Prosecutors must disclose all the "dirt" they have on their own witnesses too, while defence lawyers are under no such duty as to theirs.

This leads some prosecution witnesses to think that prosecutor lawyers are betraying them in what they thought was a "fair fight".

Prosecutors must pin themselves down in advance. Defence lawyers can secretly chop and change their defence by the hour, and often never disclose (invent) one at all.

Victorian prosecutor Carolyn Burnside at the moment stands accused of not disclosing enough evidence to the defence in a child sexual abuse case.

The comments that this has elicited in Justinian make interesting reading.

Oh, the joys of being a prosecutor in a GETGO system.

It's a bit like being in a "duel" where only one side gets to shoot (repeatedly) and the other has to stand very still.

P.S. On Boxing Day, the media raised another GETGO situation.
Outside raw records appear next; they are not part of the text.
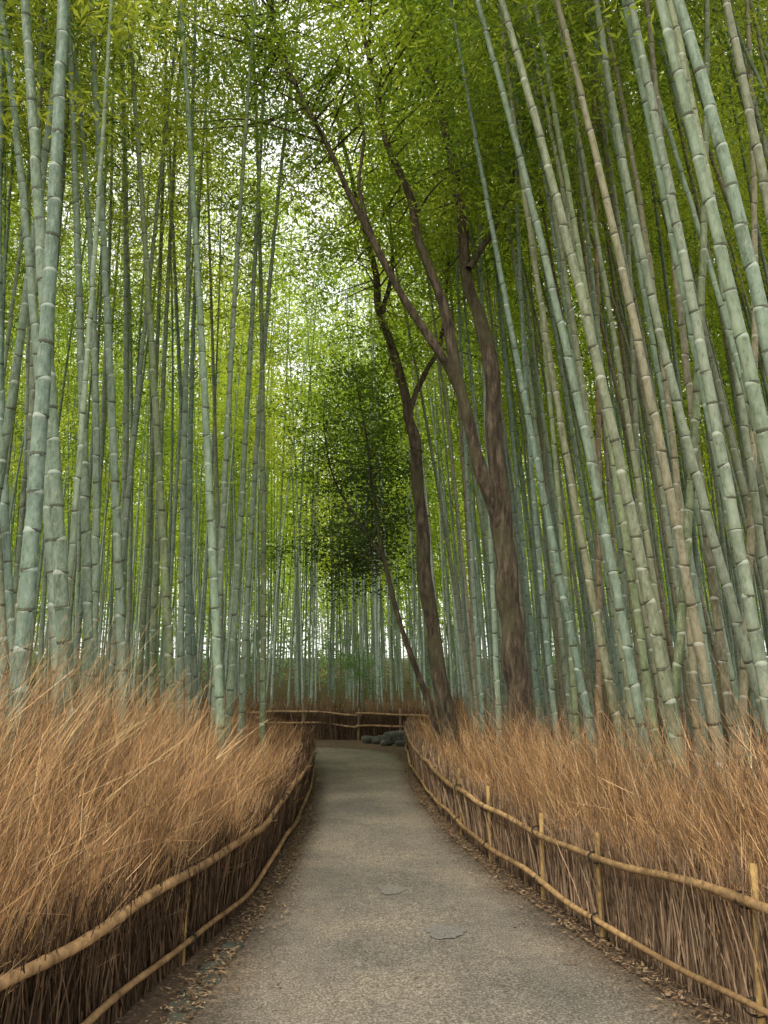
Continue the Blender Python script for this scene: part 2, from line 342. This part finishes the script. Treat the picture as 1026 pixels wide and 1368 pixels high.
# ---------------------------------------------------------------- bamboo
GREEN=np.array([(.21,.275,.195),(.235,.3,.225),(.175,.225,.145),(.26,.315,.225),(.225,.265,.14),(.19,.26,.205)])
OLD=np.array([(.28,.275,.18),(.3,.26,.17),(.3,.205,.125),(.27,.28,.2)])
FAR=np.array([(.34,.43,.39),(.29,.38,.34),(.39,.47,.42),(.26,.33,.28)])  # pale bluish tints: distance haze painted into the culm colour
def culm_mesh(cx,cy_,H,r0,spacing,near,col,acc,z0,sides,step=3.0):
    nn=int(H/spacing)
    if near:
        offs=np.array([0,.02,.05,.09,.5,.9,.96,.985]); k=np.array([.985,1.08,1.06,1.0,.985,1.0,1.03,1.06])
        v=(np.arange(nn)[:,None]+offs[None,:]).ravel(); kk=np.tile(k,nn)
    else:
        v=np.arange(0,nn+1,step); kk=np.ones(len(v))
    # internodes shorter near the root, longer higher up
    z=v*spacing*(.8+.2*v/nn)/1.0*1.08
    s_=np.clip(z/H,0,1.1); R=r0*np.clip(1-s_,0,1)**.75*kk+.004
    P=np.stack([cx(z),cy_(z),z0-.05+z],-1)
    if near:
        kz=np.floor(v+.001); P[:,0]+=.003*np.sin(kz*2.4+col[0]*90); P[:,1]+=.003*np.cos(kz*1.9+col[1]*80)
    V,F=tube(P,R,sides)
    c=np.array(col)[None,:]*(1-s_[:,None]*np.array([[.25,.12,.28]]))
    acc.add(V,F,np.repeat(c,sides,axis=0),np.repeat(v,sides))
spr=[]
def add_sprays(cx,cy_,H,z0,n,start,rad,kind):
    s_=start+(1-start)*rng.random(n)**.9
    z=H*s_; a=rng.uniform(0,2*np.pi,n); r=rad*rng.random(n)**.6*np.minimum(1,1.15*(1.1-s_)*2.2+.15)
    P=np.stack([cx(z),cy_(z),z0+z],-1); C=P+np.stack([r*np.cos(a),r*np.sin(a),rng.uniform(-.1,.5,n)],-1)
    spr.append((C,P,np.full(n,kind)))
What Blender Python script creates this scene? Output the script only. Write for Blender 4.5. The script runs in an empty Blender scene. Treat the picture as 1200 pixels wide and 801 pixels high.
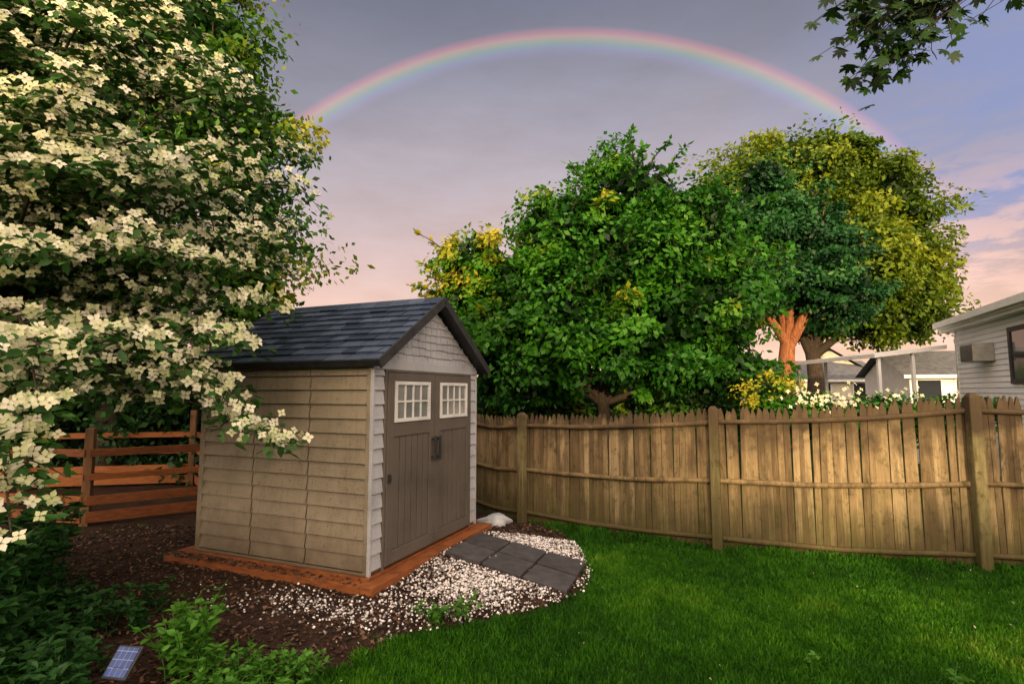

"More than half the low-range drink-drivers caught by police (in NSW) are walking out of some Sydney courts without a conviction."

The key issues, for which statistics are not available, are how many of these drunk drivers were lawyered, how much did they pay their lawyer?

Guilty drunk drivers buy "no conviction" off lawyers, with the magistracy complicit in the scam.

"To no one will we sell ... justice."
Magna Carta,
1215.

I guess it's OK if it's lawyers who are doing the selling.